The tests performed in Groningen were specific to determining the usability of recordings from instruments that were installed on wall-mounted brackets. While that might appear to be a very local issue, the findings may be of relevance to applications outside of Groningen. For example, there is a scheme underway to install accelerometers within smart electricity meters in homes in southern California, which will create enormous and very dense ground-motion recording arrays (Norm Abrahamson, UC Berkeley, personal communication, 2017). However, the smart meters are usually installed at some height on the walls of houses (Fig. 22), similar to the situation encountered in many stations of the Household network in Groningen. Tests performed by installing a second accelerograph at ground level in southern California yielded very similar results to those observed in Groningen, with pronounced structural amplification of FAS at frequencies greater than 10 Hz with lower-frequency amplitudes being unaffected (Fig. 22).

Fig. 22
figure 22

Left: installation of an EpiSensor accelerograph (black) at smart meter height and on the ground below; right: comparison of the power spectral density of the sensor that is installed on the wall to the sensor that is installed on the ground underneath (images courtesy of Norm Abrahamson and Robert Nigbor)

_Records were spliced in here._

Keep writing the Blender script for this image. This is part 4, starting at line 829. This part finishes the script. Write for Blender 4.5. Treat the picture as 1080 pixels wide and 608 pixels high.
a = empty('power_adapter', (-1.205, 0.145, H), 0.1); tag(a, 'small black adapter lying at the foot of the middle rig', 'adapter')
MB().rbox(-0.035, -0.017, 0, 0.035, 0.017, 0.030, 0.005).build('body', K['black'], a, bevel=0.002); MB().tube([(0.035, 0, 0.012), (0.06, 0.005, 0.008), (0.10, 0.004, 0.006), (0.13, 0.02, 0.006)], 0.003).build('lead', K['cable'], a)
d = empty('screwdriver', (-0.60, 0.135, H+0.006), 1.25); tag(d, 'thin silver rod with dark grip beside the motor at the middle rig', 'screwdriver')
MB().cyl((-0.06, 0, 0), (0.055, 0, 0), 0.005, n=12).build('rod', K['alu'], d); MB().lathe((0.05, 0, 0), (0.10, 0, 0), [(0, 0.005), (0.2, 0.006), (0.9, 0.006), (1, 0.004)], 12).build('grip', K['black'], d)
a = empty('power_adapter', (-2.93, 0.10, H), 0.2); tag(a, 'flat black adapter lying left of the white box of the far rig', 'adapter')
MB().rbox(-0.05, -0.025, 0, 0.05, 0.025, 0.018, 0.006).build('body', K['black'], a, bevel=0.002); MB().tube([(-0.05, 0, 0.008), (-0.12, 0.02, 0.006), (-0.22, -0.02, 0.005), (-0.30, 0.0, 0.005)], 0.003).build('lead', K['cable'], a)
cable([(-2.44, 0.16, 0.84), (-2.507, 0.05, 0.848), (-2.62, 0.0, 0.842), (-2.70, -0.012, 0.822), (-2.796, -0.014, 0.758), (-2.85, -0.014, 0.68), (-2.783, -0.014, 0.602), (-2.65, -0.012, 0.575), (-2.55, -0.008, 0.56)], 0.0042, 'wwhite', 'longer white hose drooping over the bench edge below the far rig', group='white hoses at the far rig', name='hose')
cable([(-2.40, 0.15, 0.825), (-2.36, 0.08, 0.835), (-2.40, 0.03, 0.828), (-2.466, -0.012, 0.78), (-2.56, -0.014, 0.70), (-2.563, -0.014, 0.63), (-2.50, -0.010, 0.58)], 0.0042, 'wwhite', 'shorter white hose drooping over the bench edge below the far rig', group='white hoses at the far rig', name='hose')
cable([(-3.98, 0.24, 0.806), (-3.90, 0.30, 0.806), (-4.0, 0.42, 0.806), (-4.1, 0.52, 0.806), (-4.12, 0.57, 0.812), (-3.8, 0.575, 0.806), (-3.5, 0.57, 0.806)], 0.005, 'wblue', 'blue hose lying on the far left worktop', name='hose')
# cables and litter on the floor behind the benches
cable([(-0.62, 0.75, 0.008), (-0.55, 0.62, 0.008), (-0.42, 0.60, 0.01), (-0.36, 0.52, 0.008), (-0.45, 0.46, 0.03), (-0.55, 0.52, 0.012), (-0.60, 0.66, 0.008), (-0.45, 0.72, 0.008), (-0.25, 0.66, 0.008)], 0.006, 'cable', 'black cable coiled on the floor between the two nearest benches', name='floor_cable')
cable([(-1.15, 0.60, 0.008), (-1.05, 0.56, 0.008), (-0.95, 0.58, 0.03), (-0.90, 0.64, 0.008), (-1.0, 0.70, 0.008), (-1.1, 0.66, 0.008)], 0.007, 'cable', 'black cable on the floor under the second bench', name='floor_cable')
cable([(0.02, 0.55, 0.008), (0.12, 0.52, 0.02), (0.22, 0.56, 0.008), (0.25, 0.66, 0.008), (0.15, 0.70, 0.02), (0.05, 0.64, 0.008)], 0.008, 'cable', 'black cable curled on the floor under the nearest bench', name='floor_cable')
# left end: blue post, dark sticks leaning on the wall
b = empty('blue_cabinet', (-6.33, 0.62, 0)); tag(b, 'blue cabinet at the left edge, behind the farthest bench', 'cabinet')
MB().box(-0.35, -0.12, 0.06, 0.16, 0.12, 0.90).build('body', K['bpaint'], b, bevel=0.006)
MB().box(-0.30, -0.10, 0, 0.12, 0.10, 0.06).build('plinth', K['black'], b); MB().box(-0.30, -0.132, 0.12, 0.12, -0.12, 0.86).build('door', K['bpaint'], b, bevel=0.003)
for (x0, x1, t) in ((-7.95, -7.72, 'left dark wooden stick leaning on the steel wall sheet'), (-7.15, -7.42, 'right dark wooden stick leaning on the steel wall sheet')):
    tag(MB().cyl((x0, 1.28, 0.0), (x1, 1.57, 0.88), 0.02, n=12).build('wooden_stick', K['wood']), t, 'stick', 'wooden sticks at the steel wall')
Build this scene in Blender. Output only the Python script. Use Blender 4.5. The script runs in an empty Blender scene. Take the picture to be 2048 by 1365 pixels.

5 Discussion and conclusions

The Groningen gas field in the Netherlands has become a unique full-scale laboratory for the study of induced seismicity, with exceptionally dense networks of seismic recording instruments, supplemented by characterisation of the near-surface velocity profiles. Given the very specific characteristics of the field in terms of the depth and location of the reservoir, the nature of the faults being reactivated, the underlying and overlying geological units, and the soft near-surface deposits, bespoke ground-motion and hazard models are being developed that are unlikely to be directly applicable to other cases of induced seismicity, although the modelling approaches could be adapted to other locations. Moreover, the dense instrumentation in Groningen does provide a unique opportunity to characterise and model ground shaking from induced earthquakes.

In this paper, we have provided an overview of the different ground-motion networks that operate in the Groningen field. The paper has also highlighted how the installation of multiple networks facilitated the identification of a configuration error in one set of instruments; had this network been operating alone, the problem may have gone undetected.

Tests performed using additional field instruments and instrumented shake table tests on full-scale models have provided valuable insights into the usability of recordings from wall-mounted instruments on the ground level of buildings. Apart from spectral ordinates at short periods (< 0.1 s) and PGA, the finding is that most amplitude-based parameters can be used as reliable representations of the ground motion. Clearly, this finding is specific to the houses encountered in the Groningen region but it also appears consistent with data from California.